El poder de las palabras
Hay quienes relegan la literatura al terreno del ocio, considerándola un pasatiempo para quienes tienen tiempo de sobra o, en el mejor de los casos, un adorno intelectual. Pero esos mismos son los que no han entendido su verdadera naturaleza. Porque la literatura, cuando es auténtica y se escribe con el alma desnuda, es una fuerza transformadora. Es capaz de desentrañar los cimientos más firmes de una sociedad, de sacudir las conciencias más ancladas, de desvelar verdades que, por incómodas, preferiríamos ignorar. Y ahí radica su poder. En que no solo cuenta historias; las crea. Las revoluciones más grandes no siempre comienzan con un disparo; muchas veces nacen de una idea plasmada en un papel.

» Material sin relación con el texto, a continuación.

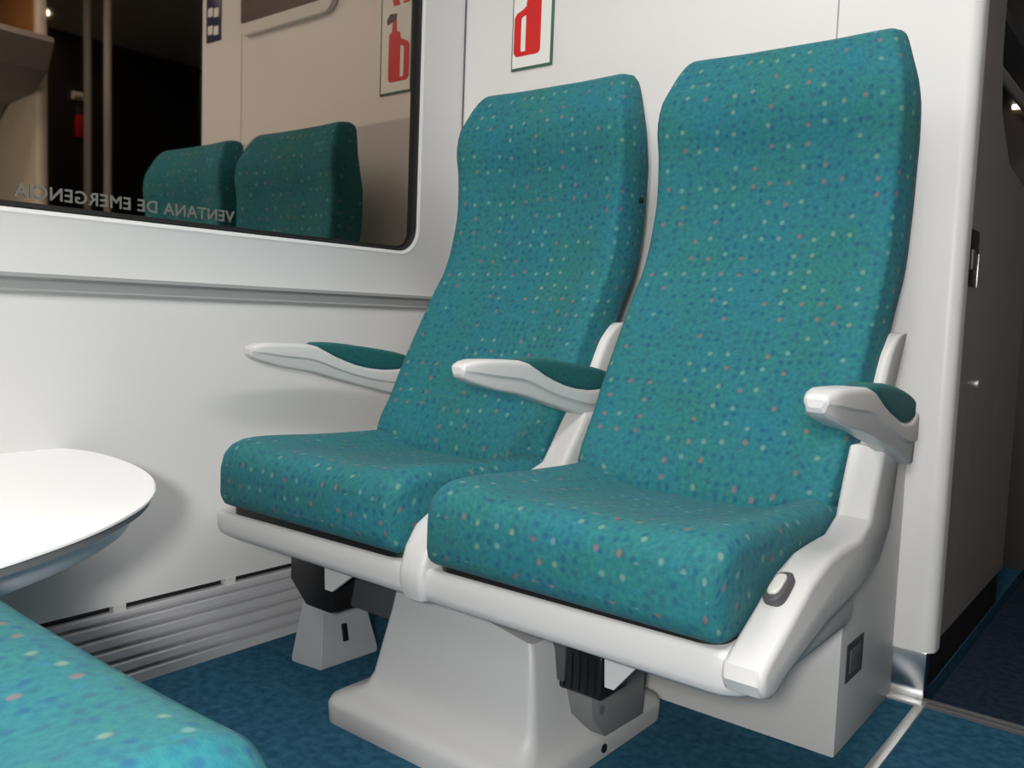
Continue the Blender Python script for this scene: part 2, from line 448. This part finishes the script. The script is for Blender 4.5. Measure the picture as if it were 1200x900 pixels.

La historia está plagada de ejemplos. Pensemos en Cervantes, cuya obra maestra, Don Quijote de la Mancha, no solo nos regaló el idealismo más conmovedor, sino que destapó las hipocresías de su tiempo con una ironía demoledora. “La libertad, Sancho, es uno de los más preciosos dones que a los hombres dieron los cielos”, dijo su caballero errante, y esa frase, siglos después, sigue resonando como un eco en los rincones donde todavía luchamos por ella. ¿Y qué decir de Zola y su Yo acuso? Un artículo que no sólo removió los cimientos de Francia, sino que recordó al mundo entero que la pluma puede ser más afilada que la espada. O de Lorca, cuyos versos fueron una bofetada contra la injusticia y el olvido, versos que nos siguen doliendo porque su verdad es eterna.
No hace falta cruzar fronteras para encontrar ejemplos. En nuestras propias tierras, en nuestros propios pueblos, han surgido escritores que han sabido poner nombre y rostro a las miserias y esperanzas de nuestra gente. Autores que han hablado del jornalero explotado, de la mujer silenciada, del inmigrante olvidado. Porque, como decía Unamuno frente a quienes creían tener el poder absoluto: “¡Venceréis, pero no convenceréis!”. Y esa es la esencia de la literatura: puede que la ignoren, que la persigan, incluso que intenten destruirla, pero siempre encuentra una forma de resurgir, de plantar cara, de convencer.
¿Y por qué es tan poderosa? Porque toca donde más duele y donde más importa: en lo humano. Las palabras son capaces de derribar muros invisibles, de tender puentes entre el dolor de uno y la empatía del otro. Un libro puede convertir un tema que parecía lejano en algo cercano y urgente. Puede hacer que el sufrimiento de un desconocido encienda una chispa en nuestro interior, esa que nos impulsa a actuar. Machado lo expresó con una claridad que sigue calando: “Caminante, no hay camino, se hace camino al andar”. Y la literatura nos muestra ese camino, uno que tal vez no veíamos antes, uno que puede cambiar no solo al lector, sino al mundo que lo rodea.
En esta época del año de días breves y noches interminables, el mundo parece susurrarnos que es hora de detenernos y pensar. Es el instante ideal para sumergirse en esas historias que, aunque escritas en otros tiempos, todavía logran sacudirnos y conmovernos. Y no hablamos solo de grandes epopeyas o clásicos universales. También nos referimos a esas narraciones locales que capturan el pulso de una comunidad, que dan voz a los olvidados y denuncian lo que a veces no queremos mirar de frente. En cada pueblo, en cada rincón, hay relatos esperando ser contados, historias que no solo reflejan lo que somos, sino lo que podríamos ser.
La literatura no busca dar respuestas fáciles ni consuelo inmediato. Su función es otra: sacudirnos, incomodarnos, hacernos pensar. Es un espejo que nos enfrenta a nuestras contradicciones y un faro que ilumina caminos que no sabíamos que existían. Porque el cambio no siempre comienza con grandes gestos; a veces, todo empieza con una frase, con una idea que alguien se atrevió a escribir. Y ahí radica su magia, en su capacidad de trascender épocas, de cruzar fronteras y de resonar en el corazón de quienes están dispuestos a escuchar.
Así que, este noviembre, en medio del frío y las hojas caídas, permitámonos el lujo de abrir un libro, pero no cualquiera. Uno que nos incomode, que nos remueva. Uno que nos invite a reflexionar sobre los miedos, las esperanzas y las luchas que compartimos como humanidad. Como decía Quevedo, “no he de callar por más que con el dedo, ya tocando la boca o ya la frente, silencio avises o amenaces miedo”. Porque mientras haya palabras, habrá resistencia. Mientras haya historias, habrá esperanza. Y mientras haya lectores, siempre habrá un mundo por cambiar.